Update | China raises money market rates to stabilise yuan and outflow, after Fed’s move
PBOC lifts reverse repo rate by 10 basis points, injects fresh funds of 303 billion yuan through medium-term lending facility
The People’s Bank of China raised its monetary market rate for the second time this year, and injected fresh funds into the country’s banking system, to stabilise the currency and ease capital outflow pressure, after the quarter-point rate increase by the US Federal Reserve overnight.

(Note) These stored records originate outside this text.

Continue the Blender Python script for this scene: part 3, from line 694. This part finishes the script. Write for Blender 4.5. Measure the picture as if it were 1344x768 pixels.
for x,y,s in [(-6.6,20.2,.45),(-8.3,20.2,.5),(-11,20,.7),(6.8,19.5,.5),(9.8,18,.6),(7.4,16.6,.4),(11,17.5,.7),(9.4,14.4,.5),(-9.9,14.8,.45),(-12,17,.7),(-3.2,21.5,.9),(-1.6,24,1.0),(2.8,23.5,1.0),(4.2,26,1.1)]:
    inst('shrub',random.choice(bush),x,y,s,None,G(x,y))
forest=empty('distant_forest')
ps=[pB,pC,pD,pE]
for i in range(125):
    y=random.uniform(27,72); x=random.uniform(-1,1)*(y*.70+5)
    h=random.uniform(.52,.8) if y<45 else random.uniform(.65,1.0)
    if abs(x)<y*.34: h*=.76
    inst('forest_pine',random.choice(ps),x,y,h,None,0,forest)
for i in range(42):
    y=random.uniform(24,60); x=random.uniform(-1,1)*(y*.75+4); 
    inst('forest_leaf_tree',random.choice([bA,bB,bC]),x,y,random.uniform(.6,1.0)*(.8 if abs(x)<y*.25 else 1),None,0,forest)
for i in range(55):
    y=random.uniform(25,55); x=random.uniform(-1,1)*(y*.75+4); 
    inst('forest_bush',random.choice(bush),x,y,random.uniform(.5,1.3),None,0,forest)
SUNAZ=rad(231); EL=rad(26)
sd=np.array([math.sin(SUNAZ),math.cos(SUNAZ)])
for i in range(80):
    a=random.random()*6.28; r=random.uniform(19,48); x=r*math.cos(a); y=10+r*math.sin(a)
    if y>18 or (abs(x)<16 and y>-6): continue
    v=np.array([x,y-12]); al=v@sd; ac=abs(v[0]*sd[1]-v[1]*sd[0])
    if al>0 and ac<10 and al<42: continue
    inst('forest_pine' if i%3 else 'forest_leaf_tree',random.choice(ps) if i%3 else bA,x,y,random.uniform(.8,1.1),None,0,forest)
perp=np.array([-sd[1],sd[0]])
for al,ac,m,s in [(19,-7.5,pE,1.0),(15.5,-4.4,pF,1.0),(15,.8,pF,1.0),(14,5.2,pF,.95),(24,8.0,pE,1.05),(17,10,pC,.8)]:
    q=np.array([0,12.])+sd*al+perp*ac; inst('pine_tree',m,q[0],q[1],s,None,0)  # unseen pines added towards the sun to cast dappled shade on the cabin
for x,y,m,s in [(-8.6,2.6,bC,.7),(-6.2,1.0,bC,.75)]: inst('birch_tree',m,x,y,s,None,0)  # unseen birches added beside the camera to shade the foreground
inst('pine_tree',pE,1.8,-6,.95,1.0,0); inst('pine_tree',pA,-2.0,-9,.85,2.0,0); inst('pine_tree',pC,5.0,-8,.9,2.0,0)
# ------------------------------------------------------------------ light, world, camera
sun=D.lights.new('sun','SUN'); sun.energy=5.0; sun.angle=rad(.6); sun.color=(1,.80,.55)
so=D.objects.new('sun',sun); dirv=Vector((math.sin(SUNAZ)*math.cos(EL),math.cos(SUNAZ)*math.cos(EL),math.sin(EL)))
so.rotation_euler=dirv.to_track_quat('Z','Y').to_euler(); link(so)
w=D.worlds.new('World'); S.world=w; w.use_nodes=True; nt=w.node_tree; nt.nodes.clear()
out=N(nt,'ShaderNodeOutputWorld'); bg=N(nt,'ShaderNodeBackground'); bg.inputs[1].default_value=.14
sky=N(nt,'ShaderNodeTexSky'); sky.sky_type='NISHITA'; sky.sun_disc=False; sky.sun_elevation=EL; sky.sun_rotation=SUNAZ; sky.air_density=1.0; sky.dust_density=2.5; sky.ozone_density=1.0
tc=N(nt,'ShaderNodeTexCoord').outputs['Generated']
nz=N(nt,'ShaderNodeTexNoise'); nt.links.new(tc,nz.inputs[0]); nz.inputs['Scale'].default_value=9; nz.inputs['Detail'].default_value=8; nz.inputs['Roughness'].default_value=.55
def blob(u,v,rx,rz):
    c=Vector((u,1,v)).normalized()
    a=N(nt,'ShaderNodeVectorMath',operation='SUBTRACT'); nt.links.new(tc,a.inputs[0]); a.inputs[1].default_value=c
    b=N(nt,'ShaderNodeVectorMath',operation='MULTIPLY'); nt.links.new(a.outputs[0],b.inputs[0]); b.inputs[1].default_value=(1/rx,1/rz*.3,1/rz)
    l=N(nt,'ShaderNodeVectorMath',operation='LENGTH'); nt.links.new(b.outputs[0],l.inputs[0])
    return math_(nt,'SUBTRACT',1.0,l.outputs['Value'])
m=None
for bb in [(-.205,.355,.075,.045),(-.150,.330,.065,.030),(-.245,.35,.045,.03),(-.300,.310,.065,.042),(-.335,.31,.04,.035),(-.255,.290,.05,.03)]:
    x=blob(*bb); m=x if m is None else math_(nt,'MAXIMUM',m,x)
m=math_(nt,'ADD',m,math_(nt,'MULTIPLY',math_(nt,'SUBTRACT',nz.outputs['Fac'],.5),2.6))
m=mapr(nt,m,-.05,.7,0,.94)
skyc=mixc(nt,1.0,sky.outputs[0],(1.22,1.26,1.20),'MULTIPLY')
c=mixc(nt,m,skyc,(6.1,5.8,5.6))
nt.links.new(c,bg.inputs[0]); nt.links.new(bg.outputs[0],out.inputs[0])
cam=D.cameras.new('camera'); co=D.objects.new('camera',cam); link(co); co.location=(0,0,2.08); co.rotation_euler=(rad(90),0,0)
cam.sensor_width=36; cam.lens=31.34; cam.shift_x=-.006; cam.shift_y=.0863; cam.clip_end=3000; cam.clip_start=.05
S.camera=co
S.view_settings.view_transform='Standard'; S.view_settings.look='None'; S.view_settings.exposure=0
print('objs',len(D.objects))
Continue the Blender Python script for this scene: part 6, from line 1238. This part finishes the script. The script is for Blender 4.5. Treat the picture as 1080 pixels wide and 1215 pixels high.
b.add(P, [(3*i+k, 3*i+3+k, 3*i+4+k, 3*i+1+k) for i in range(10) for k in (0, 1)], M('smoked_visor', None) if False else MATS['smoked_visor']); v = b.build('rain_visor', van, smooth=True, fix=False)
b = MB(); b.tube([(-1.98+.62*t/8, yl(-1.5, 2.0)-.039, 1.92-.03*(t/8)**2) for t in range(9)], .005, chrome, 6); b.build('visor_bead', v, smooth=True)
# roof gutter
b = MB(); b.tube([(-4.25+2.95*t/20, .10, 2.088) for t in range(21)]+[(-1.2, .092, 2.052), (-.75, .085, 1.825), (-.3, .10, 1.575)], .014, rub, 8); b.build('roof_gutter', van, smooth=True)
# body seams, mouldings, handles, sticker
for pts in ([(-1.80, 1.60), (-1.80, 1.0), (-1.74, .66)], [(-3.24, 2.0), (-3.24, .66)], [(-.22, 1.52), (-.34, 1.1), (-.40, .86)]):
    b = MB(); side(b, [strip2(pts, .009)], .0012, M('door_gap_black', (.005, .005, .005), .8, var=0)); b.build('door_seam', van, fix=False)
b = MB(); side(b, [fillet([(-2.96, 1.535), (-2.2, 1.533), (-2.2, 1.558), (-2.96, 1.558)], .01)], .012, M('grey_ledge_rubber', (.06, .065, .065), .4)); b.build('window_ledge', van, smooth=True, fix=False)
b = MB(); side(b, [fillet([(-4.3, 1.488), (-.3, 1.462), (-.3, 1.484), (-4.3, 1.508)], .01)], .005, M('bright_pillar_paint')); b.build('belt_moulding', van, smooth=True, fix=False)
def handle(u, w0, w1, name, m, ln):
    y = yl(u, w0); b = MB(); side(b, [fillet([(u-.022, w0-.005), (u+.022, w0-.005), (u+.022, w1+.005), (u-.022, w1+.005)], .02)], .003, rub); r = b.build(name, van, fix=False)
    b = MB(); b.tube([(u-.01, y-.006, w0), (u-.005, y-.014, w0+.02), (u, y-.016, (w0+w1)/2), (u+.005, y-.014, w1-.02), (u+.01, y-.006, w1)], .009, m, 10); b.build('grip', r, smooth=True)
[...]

The PBOC raised the reverse repo rate by 10 basis points on Thursday, and injected 303 billion yuan (US$44 billion) of funds into 17 of mainland China’s financial institutions via the medium-term lending facility (MLF), setting the six-month MLF rate at 3.05 per cent and the one-year MLF at 3.2 per cent, according to a statement on the central bank’s website.
The MLF tool was first introduced in 2014 to help commercial and policy banks maintain liquidity by allowing them to borrow from the central bank.
The reverse repo, or repurchase, is a process whereby the central bank buys securities from banks through bidding with an agreement to sell them back in the future. The PBOC conducted 80 billion yuan of reverse repos on Thursday.
The purchase rate for seven-day reverse repos worth 20 billion yuan was set at 2.45 per cent, 10 basis points higher than 2.35 per cent set on Wednesday, while 14-day contracts worth 20 billion yuan were set at 2.6 per cent, up from 2.5 per cent on Wednesday.